• _Challenge_: Extract, unchanged, every line from the top of the material below through the line with "def pic_leather(X, Y): return", and no more.

• _Source excerpt_:
▬▬▬

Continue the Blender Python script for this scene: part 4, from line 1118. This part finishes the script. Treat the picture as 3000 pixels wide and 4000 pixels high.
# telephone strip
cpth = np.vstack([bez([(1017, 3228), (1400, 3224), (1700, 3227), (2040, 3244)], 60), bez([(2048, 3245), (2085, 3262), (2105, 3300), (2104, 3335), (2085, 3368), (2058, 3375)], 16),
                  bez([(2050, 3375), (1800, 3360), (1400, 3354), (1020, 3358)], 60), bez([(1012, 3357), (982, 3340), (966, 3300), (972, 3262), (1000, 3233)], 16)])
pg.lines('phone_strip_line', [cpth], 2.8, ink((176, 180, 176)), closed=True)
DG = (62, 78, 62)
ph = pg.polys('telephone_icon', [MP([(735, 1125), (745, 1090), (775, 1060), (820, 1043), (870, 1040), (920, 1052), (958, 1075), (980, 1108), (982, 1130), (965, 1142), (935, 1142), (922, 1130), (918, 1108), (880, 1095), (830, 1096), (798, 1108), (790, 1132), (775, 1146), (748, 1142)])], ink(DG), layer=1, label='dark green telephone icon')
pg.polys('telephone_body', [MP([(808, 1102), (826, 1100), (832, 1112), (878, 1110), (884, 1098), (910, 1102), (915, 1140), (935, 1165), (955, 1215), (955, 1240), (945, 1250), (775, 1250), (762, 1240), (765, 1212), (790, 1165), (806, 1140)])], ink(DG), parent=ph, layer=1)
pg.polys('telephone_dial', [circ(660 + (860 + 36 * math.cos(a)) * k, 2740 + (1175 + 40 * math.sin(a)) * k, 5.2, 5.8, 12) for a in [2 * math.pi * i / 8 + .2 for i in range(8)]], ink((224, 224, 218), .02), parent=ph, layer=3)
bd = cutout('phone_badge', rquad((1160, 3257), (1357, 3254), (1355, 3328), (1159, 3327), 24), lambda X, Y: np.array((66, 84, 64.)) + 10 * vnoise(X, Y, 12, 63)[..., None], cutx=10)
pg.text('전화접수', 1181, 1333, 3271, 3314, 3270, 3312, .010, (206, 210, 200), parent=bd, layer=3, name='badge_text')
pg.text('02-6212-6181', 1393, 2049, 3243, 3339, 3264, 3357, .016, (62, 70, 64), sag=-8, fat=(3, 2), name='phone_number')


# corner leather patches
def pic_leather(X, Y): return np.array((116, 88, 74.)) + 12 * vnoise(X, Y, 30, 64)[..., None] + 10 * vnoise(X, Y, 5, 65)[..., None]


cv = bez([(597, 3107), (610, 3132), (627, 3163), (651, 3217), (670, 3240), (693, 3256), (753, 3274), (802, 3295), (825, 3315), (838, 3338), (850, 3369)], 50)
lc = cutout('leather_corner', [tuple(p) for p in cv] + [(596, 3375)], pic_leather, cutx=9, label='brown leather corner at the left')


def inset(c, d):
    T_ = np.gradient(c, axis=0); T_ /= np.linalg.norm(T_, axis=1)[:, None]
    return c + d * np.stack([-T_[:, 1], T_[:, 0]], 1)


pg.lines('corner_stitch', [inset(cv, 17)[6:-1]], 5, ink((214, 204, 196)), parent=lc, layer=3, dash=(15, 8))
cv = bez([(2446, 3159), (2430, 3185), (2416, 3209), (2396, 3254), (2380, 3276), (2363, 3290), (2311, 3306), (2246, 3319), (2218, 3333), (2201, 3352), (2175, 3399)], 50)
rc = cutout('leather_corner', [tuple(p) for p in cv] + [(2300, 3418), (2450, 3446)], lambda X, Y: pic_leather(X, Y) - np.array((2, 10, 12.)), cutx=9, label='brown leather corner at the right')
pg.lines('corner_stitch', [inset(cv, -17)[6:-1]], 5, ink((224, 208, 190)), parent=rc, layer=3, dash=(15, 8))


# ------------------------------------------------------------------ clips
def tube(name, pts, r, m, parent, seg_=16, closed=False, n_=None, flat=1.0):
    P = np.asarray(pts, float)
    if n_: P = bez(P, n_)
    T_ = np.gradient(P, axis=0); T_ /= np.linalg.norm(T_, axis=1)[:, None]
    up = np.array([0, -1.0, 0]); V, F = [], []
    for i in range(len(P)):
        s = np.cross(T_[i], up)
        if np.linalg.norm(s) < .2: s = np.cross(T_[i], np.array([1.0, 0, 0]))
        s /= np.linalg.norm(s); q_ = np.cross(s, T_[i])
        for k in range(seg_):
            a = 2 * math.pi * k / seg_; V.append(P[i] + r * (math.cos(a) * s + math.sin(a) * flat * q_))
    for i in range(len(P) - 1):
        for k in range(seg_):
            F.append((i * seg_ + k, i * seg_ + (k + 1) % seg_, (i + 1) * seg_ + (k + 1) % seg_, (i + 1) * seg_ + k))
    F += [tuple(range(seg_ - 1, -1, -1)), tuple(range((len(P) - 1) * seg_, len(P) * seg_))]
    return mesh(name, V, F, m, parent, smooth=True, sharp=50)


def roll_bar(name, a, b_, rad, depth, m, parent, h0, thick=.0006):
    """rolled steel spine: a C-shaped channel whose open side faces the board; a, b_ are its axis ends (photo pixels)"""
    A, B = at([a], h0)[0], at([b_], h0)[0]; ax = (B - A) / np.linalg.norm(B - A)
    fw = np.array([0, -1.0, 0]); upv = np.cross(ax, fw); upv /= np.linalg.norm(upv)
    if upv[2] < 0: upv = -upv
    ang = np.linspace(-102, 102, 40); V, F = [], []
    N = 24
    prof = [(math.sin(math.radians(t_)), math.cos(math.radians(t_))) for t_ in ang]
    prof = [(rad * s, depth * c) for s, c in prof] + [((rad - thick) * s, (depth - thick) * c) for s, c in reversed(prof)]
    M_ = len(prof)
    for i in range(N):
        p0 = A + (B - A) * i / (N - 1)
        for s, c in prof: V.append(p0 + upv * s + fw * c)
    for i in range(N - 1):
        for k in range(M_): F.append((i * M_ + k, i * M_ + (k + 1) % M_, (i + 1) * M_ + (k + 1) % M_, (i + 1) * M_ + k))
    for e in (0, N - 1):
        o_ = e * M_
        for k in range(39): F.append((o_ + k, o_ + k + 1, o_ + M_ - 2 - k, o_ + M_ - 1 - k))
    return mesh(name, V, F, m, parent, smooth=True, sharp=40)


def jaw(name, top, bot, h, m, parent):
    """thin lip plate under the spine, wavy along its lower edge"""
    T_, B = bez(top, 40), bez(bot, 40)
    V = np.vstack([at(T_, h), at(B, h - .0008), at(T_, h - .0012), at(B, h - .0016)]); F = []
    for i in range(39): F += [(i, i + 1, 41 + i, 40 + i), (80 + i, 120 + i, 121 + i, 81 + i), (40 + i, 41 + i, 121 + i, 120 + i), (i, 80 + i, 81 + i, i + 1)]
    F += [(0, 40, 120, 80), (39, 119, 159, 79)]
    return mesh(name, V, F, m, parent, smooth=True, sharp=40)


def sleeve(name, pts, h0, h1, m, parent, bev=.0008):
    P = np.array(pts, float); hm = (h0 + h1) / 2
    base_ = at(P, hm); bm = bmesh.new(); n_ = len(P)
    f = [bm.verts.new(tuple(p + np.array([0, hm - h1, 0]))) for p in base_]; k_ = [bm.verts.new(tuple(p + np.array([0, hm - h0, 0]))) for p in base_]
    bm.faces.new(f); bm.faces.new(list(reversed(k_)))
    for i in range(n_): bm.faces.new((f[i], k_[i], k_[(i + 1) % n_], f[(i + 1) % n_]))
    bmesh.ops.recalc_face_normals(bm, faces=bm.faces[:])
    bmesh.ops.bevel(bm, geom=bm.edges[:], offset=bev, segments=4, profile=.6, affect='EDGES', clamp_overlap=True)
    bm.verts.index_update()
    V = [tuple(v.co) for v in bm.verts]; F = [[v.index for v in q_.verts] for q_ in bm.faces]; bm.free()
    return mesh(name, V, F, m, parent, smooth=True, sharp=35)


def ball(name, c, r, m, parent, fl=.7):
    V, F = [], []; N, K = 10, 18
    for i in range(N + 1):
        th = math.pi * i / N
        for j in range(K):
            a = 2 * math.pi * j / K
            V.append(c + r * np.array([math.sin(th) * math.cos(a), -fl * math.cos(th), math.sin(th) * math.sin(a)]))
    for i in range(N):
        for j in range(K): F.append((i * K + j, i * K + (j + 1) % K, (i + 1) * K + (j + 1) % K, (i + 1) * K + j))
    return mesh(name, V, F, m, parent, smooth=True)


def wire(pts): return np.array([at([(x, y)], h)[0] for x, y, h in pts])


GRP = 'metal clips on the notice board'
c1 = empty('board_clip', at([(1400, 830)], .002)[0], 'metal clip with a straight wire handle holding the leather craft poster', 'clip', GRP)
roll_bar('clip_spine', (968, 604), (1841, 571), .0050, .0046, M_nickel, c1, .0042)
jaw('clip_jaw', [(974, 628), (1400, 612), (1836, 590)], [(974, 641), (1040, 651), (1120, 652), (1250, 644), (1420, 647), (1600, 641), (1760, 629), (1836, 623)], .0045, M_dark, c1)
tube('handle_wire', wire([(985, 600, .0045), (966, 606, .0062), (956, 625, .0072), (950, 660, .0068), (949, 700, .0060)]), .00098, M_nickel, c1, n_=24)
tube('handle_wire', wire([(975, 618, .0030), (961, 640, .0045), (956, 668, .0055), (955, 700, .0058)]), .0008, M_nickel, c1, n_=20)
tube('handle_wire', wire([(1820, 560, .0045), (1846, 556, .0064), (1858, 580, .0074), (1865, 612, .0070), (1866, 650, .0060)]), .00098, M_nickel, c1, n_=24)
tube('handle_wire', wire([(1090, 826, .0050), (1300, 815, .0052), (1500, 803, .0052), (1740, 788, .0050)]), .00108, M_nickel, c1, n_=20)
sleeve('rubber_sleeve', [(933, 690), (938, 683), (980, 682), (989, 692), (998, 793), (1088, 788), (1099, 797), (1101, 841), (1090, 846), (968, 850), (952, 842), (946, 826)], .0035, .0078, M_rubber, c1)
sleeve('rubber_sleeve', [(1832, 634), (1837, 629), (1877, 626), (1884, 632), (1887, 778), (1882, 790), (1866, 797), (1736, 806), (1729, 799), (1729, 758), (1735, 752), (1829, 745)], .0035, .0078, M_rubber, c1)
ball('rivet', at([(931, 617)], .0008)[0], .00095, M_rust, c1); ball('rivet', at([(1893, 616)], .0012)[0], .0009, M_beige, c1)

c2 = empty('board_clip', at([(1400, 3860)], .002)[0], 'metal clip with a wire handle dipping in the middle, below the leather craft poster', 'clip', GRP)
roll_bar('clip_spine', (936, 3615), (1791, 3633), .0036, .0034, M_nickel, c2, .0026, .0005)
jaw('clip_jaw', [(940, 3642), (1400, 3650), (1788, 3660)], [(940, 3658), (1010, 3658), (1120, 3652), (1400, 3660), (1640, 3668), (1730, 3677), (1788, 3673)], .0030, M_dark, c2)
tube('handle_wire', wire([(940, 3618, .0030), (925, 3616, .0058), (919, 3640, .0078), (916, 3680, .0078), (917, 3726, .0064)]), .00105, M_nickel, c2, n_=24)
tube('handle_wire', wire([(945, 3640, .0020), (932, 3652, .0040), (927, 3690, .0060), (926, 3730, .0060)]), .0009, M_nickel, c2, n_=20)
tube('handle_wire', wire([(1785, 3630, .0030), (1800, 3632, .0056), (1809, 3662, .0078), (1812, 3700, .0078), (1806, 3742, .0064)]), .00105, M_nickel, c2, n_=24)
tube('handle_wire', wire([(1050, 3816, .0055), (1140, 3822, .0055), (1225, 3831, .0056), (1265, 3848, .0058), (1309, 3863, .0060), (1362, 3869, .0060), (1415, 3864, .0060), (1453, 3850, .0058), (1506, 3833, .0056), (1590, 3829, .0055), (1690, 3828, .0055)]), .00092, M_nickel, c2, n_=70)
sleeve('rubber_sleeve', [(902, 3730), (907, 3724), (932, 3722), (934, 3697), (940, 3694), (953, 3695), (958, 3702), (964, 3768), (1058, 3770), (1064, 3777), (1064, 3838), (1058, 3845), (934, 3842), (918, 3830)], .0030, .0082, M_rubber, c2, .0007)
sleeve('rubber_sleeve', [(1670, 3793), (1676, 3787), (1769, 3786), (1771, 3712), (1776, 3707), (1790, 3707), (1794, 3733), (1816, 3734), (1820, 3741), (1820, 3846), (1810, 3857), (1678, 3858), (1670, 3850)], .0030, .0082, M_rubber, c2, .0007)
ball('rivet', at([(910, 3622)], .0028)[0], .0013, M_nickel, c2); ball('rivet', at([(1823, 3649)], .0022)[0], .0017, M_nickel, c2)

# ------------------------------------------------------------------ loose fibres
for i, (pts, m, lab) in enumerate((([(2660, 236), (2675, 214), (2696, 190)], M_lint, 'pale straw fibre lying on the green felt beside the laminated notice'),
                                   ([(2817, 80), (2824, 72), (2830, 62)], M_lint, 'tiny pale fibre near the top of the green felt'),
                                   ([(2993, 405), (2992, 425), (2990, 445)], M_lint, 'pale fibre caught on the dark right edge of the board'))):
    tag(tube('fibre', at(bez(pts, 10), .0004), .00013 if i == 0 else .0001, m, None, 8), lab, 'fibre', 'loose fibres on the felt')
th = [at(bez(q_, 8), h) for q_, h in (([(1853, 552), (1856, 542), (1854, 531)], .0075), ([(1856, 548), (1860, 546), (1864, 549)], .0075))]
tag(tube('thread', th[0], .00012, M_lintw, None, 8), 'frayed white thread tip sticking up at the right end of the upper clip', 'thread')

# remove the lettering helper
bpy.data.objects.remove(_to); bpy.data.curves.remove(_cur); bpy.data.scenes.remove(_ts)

▬▬▬

• _Task result_:
Continue the Blender Python script for this scene: part 4, from line 1118. This part finishes the script. Treat the picture as 3000 pixels wide and 4000 pixels high.
# telephone strip
cpth = np.vstack([bez([(1017, 3228), (1400, 3224), (1700, 3227), (2040, 3244)], 60), bez([(2048, 3245), (2085, 3262), (2105, 3300), (2104, 3335), (2085, 3368), (2058, 3375)], 16),
                  bez([(2050, 3375), (1800, 3360), (1400, 3354), (1020, 3358)], 60), bez([(1012, 3357), (982, 3340), (966, 3300), (972, 3262), (1000, 3233)], 16)])
pg.lines('phone_strip_line', [cpth], 2.8, ink((176, 180, 176)), closed=True)
DG = (62, 78, 62)
ph = pg.polys('telephone_icon', [MP([(735, 1125), (745, 1090), (775, 1060), (820, 1043), (870, 1040), (920, 1052), (958, 1075), (980, 1108), (982, 1130), (965, 1142), (935, 1142), (922, 1130), (918, 1108), (880, 1095), (830, 1096), (798, 1108), (790, 1132), (775, 1146), (748, 1142)])], ink(DG), layer=1, label='dark green telephone icon')
pg.polys('telephone_body', [MP([(808, 1102), (826, 1100), (832, 1112), (878, 1110), (884, 1098), (910, 1102), (915, 1140), (935, 1165), (955, 1215), (955, 1240), (945, 1250), (775, 1250), (762, 1240), (765, 1212), (790, 1165), (806, 1140)])], ink(DG), parent=ph, layer=1)
pg.polys('telephone_dial', [circ(660 + (860 + 36 * math.cos(a)) * k, 2740 + (1175 + 40 * math.sin(a)) * k, 5.2, 5.8, 12) for a in [2 * math.pi * i / 8 + .2 for i in range(8)]], ink((224, 224, 218), .02), parent=ph, layer=3)
bd = cutout('phone_badge', rquad((1160, 3257), (1357, 3254), (1355, 3328), (1159, 3327), 24), lambda X, Y: np.array((66, 84, 64.)) + 10 * vnoise(X, Y, 12, 63)[..., None], cutx=10)
pg.text('전화접수', 1181, 1333, 3271, 3314, 3270, 3312, .010, (206, 210, 200), parent=bd, layer=3, name='badge_text')
pg.text('02-6212-6181', 1393, 2049, 3243, 3339, 3264, 3357, .016, (62, 70, 64), sag=-8, fat=(3, 2), name='phone_number')


# corner leather patches
def pic_leather(X, Y): return np.array((116, 88, 74.)) + 12 * vnoise(X, Y, 30, 64)[..., None] + 10 * vnoise(X, Y, 5, 65)[..., None]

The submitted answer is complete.